A conversation with Madonna, almost always brings you around to one of those incongruities. She can seem warm and even confiding, then she pounces, sneers, calls you to task for a rude question (though it’s hard to understand where the boundaries are for the author of Sex). She can be thoughtful and intellectual, talking about Matisse with the authority of someone who’s thought it out for herself, then the vengeful bitch – neatly lacerating ex-lovers, whining about the press, coolly dismissing Normal Mailer, who interviewed her for Esquire, as a “dirty old man,” even as she says she found him interesting. All these faces seem genuine, including the vulnerable face of the pregnant woman carrying on an arduous task without complaining much. But somehow they don’t make an explicable whole.

As the product of a solidly middle-class home, Madonna is worried that her fabulously wealthy child with her very famous mother is going to be spoiled. “I can think of lots of people who were raised with money who are lazy, shiftless people who don’t seem to value money in any way, shape, or form,” she said. “But they also had parents who didn’t pay attention to them in a lot of ways I intend to pay attention to my child. I hope to instill a respect for money and that whole process of working hard and being rewarded for it.
“The last thing I’m going to do is raise my children the way I see a lot of celebrities raising their children now,” she continued. “I don’t want to traipse around with nannies and tutors. I think it’s really important for children to stay in one place, to socialize with other children. I had that, and I want my child to have it. I’m not saying I don’t want to go on tour or make movies anymore, but I realize I’m going to have to make a lot of compromises, and I’m comfortable with that.”
Will she be a tough mother? “Yup, yes definitely,” She laughs and puts on a “mom” voice: “Why are you sitting still with nothing to do for ten minutes?”
She also plans to tell her children (she often uses the plural) that she believes in God and to introduce them to Catholicism, though she doesn’t agree with man of the church’s principles.
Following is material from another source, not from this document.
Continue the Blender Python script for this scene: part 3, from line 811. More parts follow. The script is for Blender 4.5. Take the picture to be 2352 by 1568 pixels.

And though she insists that she has no regrets about Sex, she would prefer that her children didn’t see it. “They’d have to be older and understand society’s expectations, sexuality to a certain extent, what I was trying to do,” she said. “If you look at the book at face value and think it’s just a collection of really hot fantasies meant to turn somebody on, you’re not going to get it all. I never made that book for children.” She doesn’t seem to understand (or won’t allow herself to) that many, many readers missed the “statement” she was making in Sex (“a challenge to the hypocrisy of the world,” as she puts it). They were too busy getting off on the really hot fantasies.
She says she will probably raise her children in Los Angeles, to shield them from the paparazzi who form a gentler outside her Manhattan apartment building. “In L.A. there are so many famous people, everyone cancels everyone else out.”
It’s hard to think of Madonna as middle-aged, but that is what she has become. How does she feel about turning 38, still trying to break into movies at an age when most successful actresses are looking around for character roles?
“Why does everyone always ask that question?” she asked, annoyed.
Why does she think?
“I think they want to watch somebody fall apart, ” Then: “Why don’t they ask men those questions?”